I wouldn't consider any of these guys to have been scoring machines at lower levels outside of perhaps Torres.
Wilson had half a point per game when drafted, plus a nice playoff-run, hardly special. Milan Lucic's draft-year wasn't good at all. Clutterbuck had a pretty good draft-year, but he was a late birth, and rode shotgun to Tavares, his year in the AHL was hardly showing much scoring instinct. Torres was the one with the most impressive junior career, but he never managed to be a force in the AHL.
Outside of Torres, none of these were really big-time scorers who had to adapt their game. They were wingers who were able to translate their physicality into some post-draft junior success, not really players with high-end skill that adapted their game.
Griffin Reinhart was hardly a role player prior to his draft either. He had a rather impressive season as a 16 year old, and still did well in his draft year.

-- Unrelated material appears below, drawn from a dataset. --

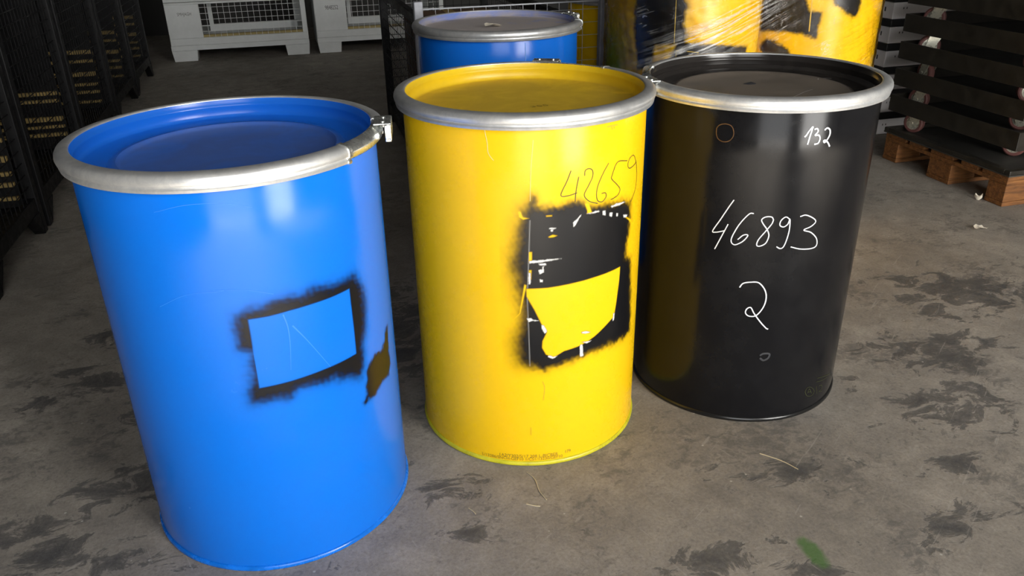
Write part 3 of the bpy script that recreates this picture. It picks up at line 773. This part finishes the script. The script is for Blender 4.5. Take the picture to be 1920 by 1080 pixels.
marks(d1, 'bare_line', dz(L_LINE), .2790, .0024, M['yellow_line'], 'thin bare yellow lines across the black', off=.0012, straight=True)
marks(d2, 'bare_line', dz(R_LINE), .2790, .0036, M['yellow_line'], 'thin bare yellow line across the black', off=.0012, straight=True)
d3 = drum('plain yellow drum standing behind the cages, seen through black mesh', (1.515, 3.585), .853, .298, .2807, M['yellow'], M['lid_yellow'], M['chime_yellow'], 'flat', M['zinc_worn'], 120, 0, None, 72)


def film_hull(cs, rad, z0, z1):
    pts = []
    for (x, y) in cs:
        for k in range(120):
            a = 2 * math.pi * k / 120
            pts.append((x + rad * math.cos(a), y + rad * math.sin(a)))
    pts = sorted(set((round(a, 5), round(b, 5)) for a, b in pts))
    def half(ps):
        h = []
        for p in ps:
            while len(h) > 1 and (h[-1][0] - h[-2][0]) * (p[1] - h[-2][1]) - (h[-1][1] - h[-2][1]) * (p[0] - h[-2][0]) <= 0:
                h.pop()
            h.append(p)
        return h
    a = half(pts); b = half(pts[::-1])
    return a[:-1] + b[:-1]


hull = film_hull([LD, RD], .285, 0, 0)
hp = np.array(hull); seg_ = np.linalg.norm(np.roll(hp, -1, 0) - hp, axis=1); per = seg_.sum(); cum = np.concatenate([[0], np.cumsum(seg_)])
nu, nz_ = 420, 110
us = np.linspace(0, per, nu, endpoint=False); loop = np.concatenate([hp, hp[:1]])
px_ = np.interp(us, cum, loop[:, 0]); py_ = np.interp(us, cum, loop[:, 1])
zs = np.linspace(.138, .99, nz_)
cx_, cy_ = hp.mean(0)
fv = []; fuv = []
for j, z in enumerate(zs):
    for i in range(nu):
        dn = .0012 * math.sin(us[i] * 75 + z * 130) + .0010 * math.sin(us[i] * 31 - z * 60 + 1) + .0008 * math.sin(us[i] * 150 + z * 40)
        vx, vy = px_[i] - cx_, py_[i] - cy_; L_ = math.hypot(vx, vy)
        fv.append((px_[i] + vx / L_ * (dn + .001), py_[i] + vy / L_ * (dn + .001), z)); fuv.append((us[i], z))
ff = [(j * nu + i, j * nu + (i + 1) % nu, (j + 1) * nu + (i + 1) % nu, (j + 1) * nu + i) for j in range(nz_ - 1) for i in range(nu)]
fm = MB(); fm.add(fv, ff)
fo = fm.build('stretch_film', M['film'], smooth=70)
uvl = fo.data.uv_layers.new(name='UVMap')
uvd = np.array([fuv[l.vertex_index] for l in fo.data.loops], np.float32)
uvl.data.foreach_set('uv', uvd.reshape(-1))
tag(fo, 'clear shiny stretch film wrapped around the pair of yellow and black drums', 'film')


def pallet(label, x0, y0, lx, ly, long_x=True):
    """wooden pallet: nine blocks, three bottom boards, three cross boards and five deck boards"""
    t = thing('wooden_pallet', label, 'pallet', (x0, y0, 0))
    bl = .145; bw = .10
    for j, yb in enumerate((0, (ly - bl) / 2, ly - bw)):
        bwj = bl if j == 1 else bw
        m = MB(); m.box(0, lx, yb, yb + bwj, 0, .020); m.build('bottom_board', M['pallet'], t, bevel=.003)
        for xb in (0, (lx - bl) / 2, lx - bl):
            m = MB(); m.box(xb + .001, xb + bl - .001, yb + .001, yb + bwj - .001, .0202, .0960); m.build('block', M['pallet'], t, bevel=.003)
    for xb in (0, (lx - bl) / 2, lx - bl):
        m = MB(); m.box(xb, xb + bl, 0, ly, .0962, .1150); m.build('cross_board', M['pallet'], t, bevel=.003)
    for k, wd in enumerate((.145, .10, .145, .10, .145)):
        yb = (ly - wd) * k / 4
        m = MB(); m.box(0, lx, yb, yb + wd, .1152, .1360); m.build('deck_board', M['pallet'], t, bevel=.003)
    return t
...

It's just that he never developed much beyond that, and lacked the mobility to make it in the NHL.
It doesn't make a whole lot of sense to present all those wingers as "scoring machines" yet Reinhart as "role player" when Reinhart - as a defenseman - showed more offense in his draft year than Lucic and Wilson did as forwards. And you can pretty much add Clutterbuck to that list as well, seeing how his late birth pushed his draft a year later. He did get outscored by Reinhart as a 16/17 year old.